(CNA) — The victory speech of newly elected Egyptian president Mohammed Morsi has encouraged Coptic Catholic Bishop Joannes Zakaria of Luxor, who expressed optimism about the future despite others’ concerns.
“Once people listened to Mr Morsi’s speech, they were not worried. Things are calmer. The people are waiting to see what he can do in the future,” he told Aid to the Church in Need.
The bishop said Christians hope he will honor his promises.
While the Muslim Brotherhood has not lived up to its promises in the past, the bishop said that when a political party is in power with the responsibility of government, it faces a “very different” situation.
He added that the narrow margin of Morsi’s victory means that he will not wish to alienate those who voted for his rival.
Morsi won 51.7 of the vote in the June 16-17 elections, – a margin of 800,000 votes – over opponent Ahmed Shafiq, former President Hosni Mubarak’s last prime minister.
Christians have feared that the party’s apparent openness masks an Islamist agenda that will be intolerant of them. However, the president-elect said June 24 that Egypt is “for all Egyptians” and that everyone has equal rights.
“We Egyptians, Muslims and Christians, are advocates of civilization and construction,” the president-elect said.
In Bishop Zakaria’s view, the speech suggested a positive approach to tourism, countering fears that the Muslim Brotherhood would shut it down. He said Christians hope Morsi’s new government will involve all parties, not only the Muslim Brotherhood.
The Catholic Coptic Church of Egypt advocated a “civil, democratic and modern state” in its letter of congratulations to President-Elect Morsi.
Archbishop Michael Fitzgerald, the apostolic nuncio in Cairo, told the Missionary International Service News Agency that the Church congratulated the president and hoped that he might be able to lead the country “in the interests of all its children, in order to safeguard the cohesion of the social fabric.”

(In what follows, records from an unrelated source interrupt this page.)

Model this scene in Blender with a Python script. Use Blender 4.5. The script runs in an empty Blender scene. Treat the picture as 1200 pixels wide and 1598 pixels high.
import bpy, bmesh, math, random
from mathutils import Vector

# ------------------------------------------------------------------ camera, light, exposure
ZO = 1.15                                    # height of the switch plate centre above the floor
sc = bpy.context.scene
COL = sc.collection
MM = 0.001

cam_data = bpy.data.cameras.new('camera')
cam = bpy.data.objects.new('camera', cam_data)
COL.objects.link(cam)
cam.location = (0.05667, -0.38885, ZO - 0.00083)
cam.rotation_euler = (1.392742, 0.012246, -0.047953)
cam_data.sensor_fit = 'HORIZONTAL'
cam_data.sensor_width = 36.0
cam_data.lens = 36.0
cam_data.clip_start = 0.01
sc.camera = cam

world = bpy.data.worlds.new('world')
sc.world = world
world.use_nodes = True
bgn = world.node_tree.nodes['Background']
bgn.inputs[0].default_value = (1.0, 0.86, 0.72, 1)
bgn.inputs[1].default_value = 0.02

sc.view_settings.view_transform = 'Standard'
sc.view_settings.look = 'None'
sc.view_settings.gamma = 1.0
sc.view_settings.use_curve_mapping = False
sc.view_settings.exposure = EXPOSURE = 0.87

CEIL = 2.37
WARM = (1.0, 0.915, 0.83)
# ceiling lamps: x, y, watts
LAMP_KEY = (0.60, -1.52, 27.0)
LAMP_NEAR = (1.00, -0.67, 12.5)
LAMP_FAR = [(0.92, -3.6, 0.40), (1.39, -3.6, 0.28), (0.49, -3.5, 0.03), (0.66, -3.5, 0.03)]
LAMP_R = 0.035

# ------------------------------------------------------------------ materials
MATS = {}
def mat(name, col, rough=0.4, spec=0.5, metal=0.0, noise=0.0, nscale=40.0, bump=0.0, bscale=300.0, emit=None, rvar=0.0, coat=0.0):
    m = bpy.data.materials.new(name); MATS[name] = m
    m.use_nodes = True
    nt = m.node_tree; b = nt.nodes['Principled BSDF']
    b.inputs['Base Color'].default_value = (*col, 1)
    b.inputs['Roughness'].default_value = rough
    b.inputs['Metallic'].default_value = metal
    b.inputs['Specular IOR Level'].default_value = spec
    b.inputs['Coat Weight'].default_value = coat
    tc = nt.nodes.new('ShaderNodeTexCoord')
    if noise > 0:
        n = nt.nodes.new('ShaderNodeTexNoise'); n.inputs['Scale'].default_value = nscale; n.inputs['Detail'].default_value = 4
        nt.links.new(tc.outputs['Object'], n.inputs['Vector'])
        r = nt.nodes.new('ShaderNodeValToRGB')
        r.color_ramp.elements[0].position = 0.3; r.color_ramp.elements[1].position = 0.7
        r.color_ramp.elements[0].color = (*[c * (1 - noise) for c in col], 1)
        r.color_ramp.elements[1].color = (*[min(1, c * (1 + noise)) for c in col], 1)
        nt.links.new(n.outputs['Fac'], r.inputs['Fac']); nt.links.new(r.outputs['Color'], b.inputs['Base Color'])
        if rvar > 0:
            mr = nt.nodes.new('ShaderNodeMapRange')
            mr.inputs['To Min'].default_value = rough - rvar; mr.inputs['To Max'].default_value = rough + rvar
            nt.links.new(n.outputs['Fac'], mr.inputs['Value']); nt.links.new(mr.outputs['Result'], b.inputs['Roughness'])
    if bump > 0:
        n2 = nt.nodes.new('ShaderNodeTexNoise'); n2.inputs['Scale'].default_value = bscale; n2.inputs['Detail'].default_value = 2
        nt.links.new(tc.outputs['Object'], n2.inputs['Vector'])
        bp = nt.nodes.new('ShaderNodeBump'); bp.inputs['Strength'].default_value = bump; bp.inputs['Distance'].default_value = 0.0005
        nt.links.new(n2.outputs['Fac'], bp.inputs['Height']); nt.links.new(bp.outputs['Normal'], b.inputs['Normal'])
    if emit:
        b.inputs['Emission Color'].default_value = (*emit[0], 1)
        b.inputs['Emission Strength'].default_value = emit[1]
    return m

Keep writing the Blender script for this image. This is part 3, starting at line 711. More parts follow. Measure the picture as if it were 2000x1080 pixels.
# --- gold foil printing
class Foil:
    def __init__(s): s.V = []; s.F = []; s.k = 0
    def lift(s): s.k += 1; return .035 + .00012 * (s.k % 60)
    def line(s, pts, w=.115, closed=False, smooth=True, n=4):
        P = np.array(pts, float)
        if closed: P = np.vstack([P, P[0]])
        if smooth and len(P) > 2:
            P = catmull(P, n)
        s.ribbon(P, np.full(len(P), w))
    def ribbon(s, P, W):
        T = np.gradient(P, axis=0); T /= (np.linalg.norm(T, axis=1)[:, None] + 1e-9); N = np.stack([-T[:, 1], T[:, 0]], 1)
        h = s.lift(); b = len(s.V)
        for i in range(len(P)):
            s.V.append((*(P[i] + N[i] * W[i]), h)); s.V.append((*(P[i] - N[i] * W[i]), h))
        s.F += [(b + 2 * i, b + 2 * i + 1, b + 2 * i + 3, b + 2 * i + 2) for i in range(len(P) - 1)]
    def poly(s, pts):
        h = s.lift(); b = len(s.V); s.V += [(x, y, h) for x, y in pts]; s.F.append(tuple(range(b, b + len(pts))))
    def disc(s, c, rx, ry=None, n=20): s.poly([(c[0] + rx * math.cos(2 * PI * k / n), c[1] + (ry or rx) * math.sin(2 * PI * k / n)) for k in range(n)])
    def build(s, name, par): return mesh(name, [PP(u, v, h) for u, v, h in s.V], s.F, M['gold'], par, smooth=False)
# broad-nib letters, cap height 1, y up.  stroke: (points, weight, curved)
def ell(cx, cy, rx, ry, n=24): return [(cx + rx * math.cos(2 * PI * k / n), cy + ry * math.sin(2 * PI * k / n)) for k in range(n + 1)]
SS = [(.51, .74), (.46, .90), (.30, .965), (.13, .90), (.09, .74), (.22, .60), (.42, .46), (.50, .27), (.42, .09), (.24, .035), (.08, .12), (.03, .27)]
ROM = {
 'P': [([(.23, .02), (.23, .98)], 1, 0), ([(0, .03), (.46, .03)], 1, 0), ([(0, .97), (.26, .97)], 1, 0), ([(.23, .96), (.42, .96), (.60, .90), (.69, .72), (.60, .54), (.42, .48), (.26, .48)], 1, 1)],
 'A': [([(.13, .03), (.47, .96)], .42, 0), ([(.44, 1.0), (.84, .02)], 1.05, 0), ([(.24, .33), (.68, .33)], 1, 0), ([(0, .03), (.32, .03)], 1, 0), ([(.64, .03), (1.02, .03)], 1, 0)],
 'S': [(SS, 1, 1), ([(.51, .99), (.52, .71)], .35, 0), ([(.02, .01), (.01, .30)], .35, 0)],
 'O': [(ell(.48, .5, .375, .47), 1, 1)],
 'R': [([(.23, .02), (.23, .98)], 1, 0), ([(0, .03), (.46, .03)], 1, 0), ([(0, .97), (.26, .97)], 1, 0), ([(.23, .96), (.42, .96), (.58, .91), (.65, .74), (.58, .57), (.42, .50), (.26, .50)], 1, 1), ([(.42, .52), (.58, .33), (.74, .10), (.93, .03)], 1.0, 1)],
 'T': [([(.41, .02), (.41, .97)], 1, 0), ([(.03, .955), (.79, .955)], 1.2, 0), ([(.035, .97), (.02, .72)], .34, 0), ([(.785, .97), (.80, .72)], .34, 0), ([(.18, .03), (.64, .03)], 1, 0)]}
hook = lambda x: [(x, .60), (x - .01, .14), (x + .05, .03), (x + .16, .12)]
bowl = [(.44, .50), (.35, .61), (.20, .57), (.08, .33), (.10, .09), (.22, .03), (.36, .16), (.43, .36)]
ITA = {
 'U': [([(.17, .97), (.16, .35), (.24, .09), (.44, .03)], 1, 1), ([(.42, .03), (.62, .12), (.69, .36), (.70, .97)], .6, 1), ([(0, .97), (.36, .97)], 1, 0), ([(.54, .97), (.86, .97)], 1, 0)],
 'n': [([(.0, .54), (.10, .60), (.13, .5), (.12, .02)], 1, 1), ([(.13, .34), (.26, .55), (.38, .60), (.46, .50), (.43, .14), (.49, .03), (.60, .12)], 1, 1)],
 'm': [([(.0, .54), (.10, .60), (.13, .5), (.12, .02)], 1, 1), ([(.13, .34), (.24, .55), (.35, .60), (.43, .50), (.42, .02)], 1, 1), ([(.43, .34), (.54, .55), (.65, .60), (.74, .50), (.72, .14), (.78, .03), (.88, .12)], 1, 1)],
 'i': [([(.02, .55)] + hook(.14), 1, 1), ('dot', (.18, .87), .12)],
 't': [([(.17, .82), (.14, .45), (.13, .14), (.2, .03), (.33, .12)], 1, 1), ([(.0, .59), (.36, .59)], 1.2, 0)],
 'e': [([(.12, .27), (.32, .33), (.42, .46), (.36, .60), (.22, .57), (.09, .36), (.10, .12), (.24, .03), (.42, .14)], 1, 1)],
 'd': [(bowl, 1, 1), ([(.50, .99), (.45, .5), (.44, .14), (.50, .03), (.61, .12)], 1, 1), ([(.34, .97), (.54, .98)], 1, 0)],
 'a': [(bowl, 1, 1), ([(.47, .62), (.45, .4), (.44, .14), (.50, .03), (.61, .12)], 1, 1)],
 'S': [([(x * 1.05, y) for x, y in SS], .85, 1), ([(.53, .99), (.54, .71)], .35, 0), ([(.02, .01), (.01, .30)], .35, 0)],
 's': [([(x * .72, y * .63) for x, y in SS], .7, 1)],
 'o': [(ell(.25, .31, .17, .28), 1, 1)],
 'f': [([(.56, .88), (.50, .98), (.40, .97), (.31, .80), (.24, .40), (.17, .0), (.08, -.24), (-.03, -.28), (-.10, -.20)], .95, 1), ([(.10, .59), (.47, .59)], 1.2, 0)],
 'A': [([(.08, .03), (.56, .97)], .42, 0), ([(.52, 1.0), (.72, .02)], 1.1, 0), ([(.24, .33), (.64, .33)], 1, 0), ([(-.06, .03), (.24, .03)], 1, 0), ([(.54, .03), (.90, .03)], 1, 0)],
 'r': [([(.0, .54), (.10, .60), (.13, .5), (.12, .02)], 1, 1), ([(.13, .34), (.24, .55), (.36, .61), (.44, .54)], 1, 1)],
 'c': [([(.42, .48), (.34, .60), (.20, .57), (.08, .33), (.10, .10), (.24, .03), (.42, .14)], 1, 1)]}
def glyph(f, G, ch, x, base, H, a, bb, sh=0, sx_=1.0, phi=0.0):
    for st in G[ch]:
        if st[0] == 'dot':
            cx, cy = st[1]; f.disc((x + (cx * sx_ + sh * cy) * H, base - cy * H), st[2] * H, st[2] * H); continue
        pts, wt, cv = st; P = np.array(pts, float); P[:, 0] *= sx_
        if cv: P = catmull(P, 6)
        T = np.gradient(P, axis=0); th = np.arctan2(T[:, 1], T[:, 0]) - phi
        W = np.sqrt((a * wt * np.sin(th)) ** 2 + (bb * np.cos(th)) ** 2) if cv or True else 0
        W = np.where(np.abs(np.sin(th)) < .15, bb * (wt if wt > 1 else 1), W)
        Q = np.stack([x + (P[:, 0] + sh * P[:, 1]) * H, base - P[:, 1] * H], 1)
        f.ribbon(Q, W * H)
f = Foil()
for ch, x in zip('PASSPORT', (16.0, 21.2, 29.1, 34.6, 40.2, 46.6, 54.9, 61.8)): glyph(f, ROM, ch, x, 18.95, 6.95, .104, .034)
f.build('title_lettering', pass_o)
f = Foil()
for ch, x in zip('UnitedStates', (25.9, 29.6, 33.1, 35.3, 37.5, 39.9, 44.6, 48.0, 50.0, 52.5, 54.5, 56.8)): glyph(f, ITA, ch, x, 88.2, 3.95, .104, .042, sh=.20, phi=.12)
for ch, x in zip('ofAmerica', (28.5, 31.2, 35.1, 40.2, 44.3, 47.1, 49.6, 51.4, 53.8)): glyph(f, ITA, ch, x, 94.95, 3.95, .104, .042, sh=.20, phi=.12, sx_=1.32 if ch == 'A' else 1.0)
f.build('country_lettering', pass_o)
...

President-elect Morsi has said his government will respect international covenants and treaties.
Christians who have voiced concern about the Muslim Brotherhood include Bishop Antionios Mina of Giza, who said last month that the party’s rise is worrisome because of its track record of unfulfilled promises of tolerance to non-Islamist groups.
The full power of President-elect Morsi might also be diminished.
Last week the Supreme Council of the Armed Forces, which has been the interim ruler of the country, issued constitutional amendments that stripped the president’s office of most of its major powers. A court has also dissolved Egypt’s Muslim Brotherhood-dominated parliament, which was freely elected.
Fr. Raymond J. de Souza, a columnist for the Canadian newspaper The National Post, warned of the possibility of violence and even civil war between the military and the Muslim Brotherhood, with negative consequences for the region, Egypt as a whole, and Christians in particular.